Indeed, he has grown and changed in so many dimensions. He’s more confident and self-sufficient. He has a broader perspective on the world and is more open-minded to different people and ideas. He’s flourished being among peers where “people talk about life” — his phrase for those college conversations where young intellects begin flexing their muscles. Mtuseni’s taken on more responsibility at school, and is determined to lift his family out of settlement-life. He’s even grown physically — as evidenced by his desperate need this spring for all new pants… and an ever darkening smudge across his upper lip.

But a consistent theme of this experience has been the mutuality of change. To help Mtuseni navigate to this point, I have listened to him, encouraged him, supported and prodded, yelled and praised.

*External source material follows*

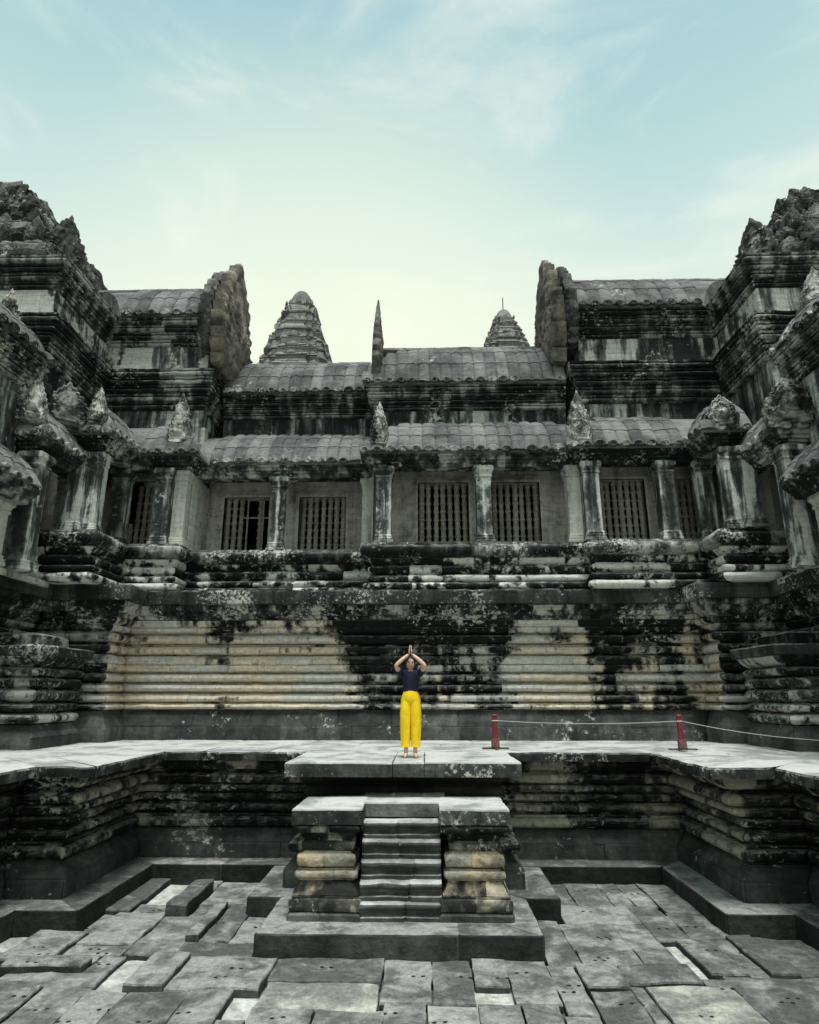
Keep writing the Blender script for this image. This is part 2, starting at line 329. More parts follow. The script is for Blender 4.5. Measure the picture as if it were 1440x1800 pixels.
# courtyard pavement with its slabs
pav = thing('courtyard_pavement', 'uneven grey sandstone paving of the sunken courtyard', None, (0, 9, G), kind='structure')
bed = mesh('earth_bed', [(-6.2, 3, G - .07), (6.2, 3, G - .07), (6.2, 13.2, G - .07), (-6.2, 13.2, G - .07)], [(0, 1, 2, 3)], 'ground')
obj('earth_bed', bed, pav)
SLABS = [
([(-4.91,8.9),(-4.25,8.9),(-4.25,9.89),(-4.91,9.89)],0.07,0),
([(-4.69,8.63),(-3.7,8.63),(-3.7,8.9),(-4.69,8.9)],0.09,0),
([(-4.23,9.2),(-3.47,9.2),(-3.47,9.51),(-4.23,9.51)],-0.01,1),
([(-3.69,8.64),(-3.38,8.64),(-3.38,9.19),(-3.69,9.19)],0.0,0),
([(-4.24,9.53),(-3.5,9.53),(-3.5,10.79),(-4.24,10.79)],0.02,0),
([(-4.45,10.79),(-4.1,10.79),(-4.1,12.49),(-4.45,12.49)],0.06,0),
([(-3.5,10.64),(-3.19,10.64),(-3.19,11.93),(-3.5,11.93)],0.17,0),
([(-2.83,9.64),(-2.66,9.64),(-2.66,10.98),(-2.83,10.98)],0.1,0),
([(-3.47,9.21),(-2.83,9.21),(-2.83,10.63),(-3.47,10.63)],0.01,1),
([(-2.65,9.64),(-2.25,9.64),(-2.25,11.21),(-2.65,11.21)],0.03,0),
([(-2.25,9.62),(-1.84,9.62),(-1.84,10.62),(-2.25,10.62)],0.02,0),
([(-3.18,11.22),(-2.32,11.22),(-2.32,12.49),(-3.18,12.49)],0.0,1),
([(-2.83,9.06),(-1.82,9.06),(-1.82,9.62),(-2.83,9.62)],0.0,0),
([(-2.54,8.16),(-1.48,8.16),(-1.48,9.05),(-2.54,9.05)],0.06,0),
([(-3.0,8.14),(-2.55,8.14),(-2.55,9.05),(-3.0,9.05)],0.09,0),
([(-4.61,8.24),(-3.36,8.24),(-3.36,8.63),(-4.61,8.63)],0.0,0),
([(-4.47,7.35),(-3.91,7.35),(-3.91,8.23),(-4.47,8.23)],0.03,0),
([(-3.9,7.14),(-3.36,7.14),(-3.36,8.23),(-3.9,8.23)],0.0,1),
([(-3.34,7.06),(-2.9,7.06),(-2.9,8.14),(-3.34,8.14)],0.02,0),
([(-2.9,7.02),(-2.23,7.02),(-2.23,8.14),(-2.9,8.14)],0.04,0),
([(-2.22,7.01),(-1.76,7.01),(-1.76,8.15),(-2.22,8.15)],0.05,0),
([(-1.47,8.42),(-0.15,8.42),(-0.15,9.11),(-1.47,9.11)],0.02,0),
([(-1.46,7.78),(-0.17,7.78),(-0.17,8.42),(-1.46,8.42)],0.0,2),
([(-1.45,7.11),(-0.79,7.11),(-0.79,7.76),(-1.45,7.76)],0.03,0),
([(-0.79,7.12),(-0.09,7.12),(-0.09,7.76),(-0.79,7.76)],0.02,1),
([(-0.15,7.96),(0.4,7.96),(0.4,9.11),(-0.15,9.11)],0.01,0),
([(-0.09,7.18),(0.35,7.18),(0.35,7.96),(-0.09,7.96)],0.0,1),
([(0.42,7.96),(0.88,7.96),(0.88,9.12),(0.42,9.12)],0.0,0),
([(0.37,6.96),(0.88,6.96),(0.88,7.95),(0.37,7.95)],-0.02,1),
([(0.89,8.38),(1.29,8.38),(1.29,9.11),(0.89,9.11)],0.03,0),
([(1.3,7.96),(1.79,7.96),(1.79,9.11),(1.3,9.11)],0.01,1),
([(0.89,6.89),(1.34,6.89),(1.34,7.94),(0.89,7.94)],0.02,0),
([(1.34,6.95),(1.73,6.95),(1.73,7.96),(1.34,7.96)],0.0,1),
([(1.83,9.0),(2.23,9.0),(2.23,10.63),(1.83,10.63)],0.0,0),
([(1.79,7.75),(2.11,7.75),(2.11,8.99),(1.79,8.99)],0.01,0),
([(2.23,9.45),(2.98,9.45),(2.98,10.45),(2.23,10.45)],0.02,0),
([(2.25,8.95),(2.98,8.95),(2.98,9.44),(2.25,9.44)],0.02,0),
([(2.12,8.3),(2.61,8.3),(2.61,8.94),(2.12,8.94)],0.07,0),
([(1.74,6.96),(2.12,6.96),(2.12,7.74),(1.74,7.74)],0.0,1),
([(2.13,7.29),(2.6,7.29),(2.6,8.29),(2.13,8.29)],0.02,0),
([(2.98,8.96),(3.42,8.96),(3.42,10.42),(2.98,10.42)],0.03,0),
([(2.61,8.46),(3.47,8.46),(3.47,8.95),(2.61,8.95)],0.05,0),
([(3.42,9.82),(3.89,9.82),(3.89,10.74),(3.42,10.74)],0.03,0),
([(3.95,10.96),(4.45,10.96),(4.45,12.48),(3.95,12.48)],0.02,0),
([(3.9,9.91),(4.45,9.91),(4.45,10.96),(3.9,10.96)],0.01,0),
([(3.64,8.69),(4.1,8.69),(4.1,9.81),(3.64,9.81)],0.05,0),
([(4.34,8.68),(4.65,8.68),(4.65,9.9),(4.34,9.9)],0.08,0),
([(4.67,8.69),(5.34,8.69),(5.34,9.94),(4.67,9.94)],0.01,0),
([(3.77,7.32),(4.89,7.32),(4.89,8.68),(3.77,8.68)],0.02,0),
([(2.79,7.35),(3.77,7.35),(3.77,8.44),(2.79,8.44)],0.01,2),
([(2.61,7.32),(2.77,7.32),(2.77,8.45),(2.61,8.45)],0.0,0),
([(4.11,8.68),(4.34,8.68),(4.34,9.89),(4.11,9.89)],0.0,0),
([(2.33,11.26),(2.7,11.26),(2.7,12.49),(2.33,12.49)],0.0,0),
([(2.7,11.26),(3.26,11.26),(3.26,12.45),(2.7,12.45)],0.02,1),
([(3.27,11.3),(3.59,11.3),(3.59,12.49),(3.27,12.49)],0.01,0),
([(2.32,10.46),(3.41,10.46),(3.41,11.25),(2.32,11.25)],0.02,0),
([(3.6,11.3),(3.94,11.3),(3.94,12.49),(3.6,12.49)],0.0,1),
([(3.42,10.74),(3.89,10.74),(3.89,11.3),(3.42,11.3)],0.0,0),
([(-0.11,5.32),(0.53,5.32),(0.53,6.36),(-0.11,6.36)],-0.014,1),
([(-2.55,5.4),(-1.55,5.4),(-1.55,6.36),(-2.55,6.36)],-0.01,1),
([(-1.55,5.44),(-0.79,5.44),(-0.79,6.56),(-1.55,6.56)],-0.03,0),
([(2.93,5.56),(3.89,5.56),(3.89,6.72),(2.93,6.72)],0.018,0),
([(3.89,5.56),(4.37,5.56),(4.37,6.92),(3.89,6.92)],0.017,0),
([(4.37,5.8),(5.21,5.8),(5.21,7.16),(4.37,7.16)],-0.017,1),
([(-5.35,5.84),(-4.43,5.84),(-4.43,7.16),(-5.35,7.16)],-0.028,0),
([(-4.43,5.88),(-3.67,5.88),(-3.67,6.72),(-4.43,6.72)],-0.016,0),
([(-3.67,5.88),(-3.39,5.88),(-3.39,6.84),(-3.67,6.84)],-0.021,0),
([(-0.79,5.88),(-0.11,5.88),(-0.11,7.08),(-0.79,7.08)],-0.015,1),
([(0.53,6.0),(1.41,6.0),(1.41,6.88),(0.53,6.88)],-0.007,1),
([(1.41,6.0),(2.05,6.0),(2.05,6.92),(1.41,6.92)],0.002,1),
([(2.05,6.0),(2.81,6.0),(2.81,6.88),(2.05,6.88)],0.019,0),
([(-3.39,6.24),(-2.79,6.24),(-2.79,7.0),(-3.39,7.0)],0.009,0),
([(-2.79,6.24),(-2.55,6.24),(-2.55,7.0),(-2.79,7.0)],-0.012,0),
([(-2.55,6.36),(-1.67,6.36),(-1.67,7.0),(-2.55,7.0)],0.004,1),
([(-0.11,6.36),(0.53,6.36),(0.53,6.92),(-0.11,6.92)],-0.016,0),
([(-1.67,6.56),(-0.87,6.56),(-0.87,7.08),(-1.67,7.08)],-0.019,0),
([(-4.43,6.72),(-3.91,6.72),(-3.91,7.32),(-4.43,7.32)],-0.016,1),
([(-3.91,6.72),(-3.67,6.72),(-3.67,7.12),(-3.91,7.12)],-0.003,0),
([(2.81,6.72),(3.69,6.72),(3.69,7.32),(2.81,7.32)],-0.015,0),
([(3.69,6.72),(3.89,6.72),(3.89,7.32),(3.69,7.32)],-0.012,0),
([(-3.67,6.84),(-3.39,6.84),(-3.39,7.12),(-3.67,7.12)],0.018,0),
([(2.13,6.88),(2.69,6.88),(2.69,7.28),(2.13,7.28)],-0.002,0),
([(-0.11,6.92),(0.37,6.92),(0.37,7.08),(-0.11,7.08)],-0.006,1),
([(3.89,6.92),(4.37,6.92),(4.37,7.32),(3.89,7.32)],0.007,0),
([(-1.75,7.08),(-1.47,7.08),(-1.47,7.56),(-1.75,7.56)],0.017,0),
([(-5.35,7.16),(-4.47,7.16),(-4.47,8.2),(-5.35,8.2)],-0.024,0),
([(4.37,7.16),(5.13,7.16),(5.13,7.32),(4.37,7.32)],-0.004,1),
([(5.13,7.16),(5.33,7.16),(5.33,8.36),(5.13,8.36)],0.011,0),
([(4.89,7.32),(5.13,7.32),(5.13,8.68),(4.89,8.68)],0.014,0),
([(-5.35,8.2),(-4.71,8.2),(-4.71,8.88),(-5.35,8.88)],-0.018,0),
([(5.13,8.36),(5.33,8.36),(5.33,8.68),(5.13,8.68)],-0.029,1),
([(3.49,8.44),(3.77,8.44),(3.77,8.6),(3.49,8.6)],0.005,0),
([(-5.35,8.88),(-4.91,8.88),(-4.91,9.24),(-5.35,9.24)],0.001,0),
([(-4.23,8.92),(-3.71,8.92),(-3.71,9.2),(-4.23,9.2)],-0.015,1),
([(-4.43,9.92),(-4.27,9.92),(-4.27,10.76),(-4.43,10.76)],-0.026,0),
([(-3.15,10.64),(-2.83,10.64),(-2.83,11.2),(-3.15,11.2)],-0.0,0),
([(-4.07,10.8),(-3.51,10.8),(-3.51,11.16),(-4.07,11.16)],0.018,0),
([(-2.83,11.0),(-2.67,11.0),(-2.67,11.2),(-2.83,11.2)],0.006,0),
([(-3.67,11.16),(-3.51,11.16),(-3.51,12.48),(-3.67,12.48)],-0.009,0),
([(-3.51,11.96),(-3.19,11.96),(-3.19,12.48),(-3.51,12.48)],0.016,1)]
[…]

And in the process, being a dad to Mtuseni has taught me about patience. And sacrifice. And commitment. I’ve learned about gratitude and letting things go and healthy interpersonal conflict. About resilience in the face of challenges. And about unconditional love.

So as I’ve helped guide Mtuseni on the road to manhood — he’s helped me become a better man.

I woke up this morning to his MXit message that said,

“u have kept me standing in my two feet and kept my mind off all the bad things of the world and given me a chance to be a brighter star among stars. thank you.”

No, buddy. Thank you. And Happy Birthday.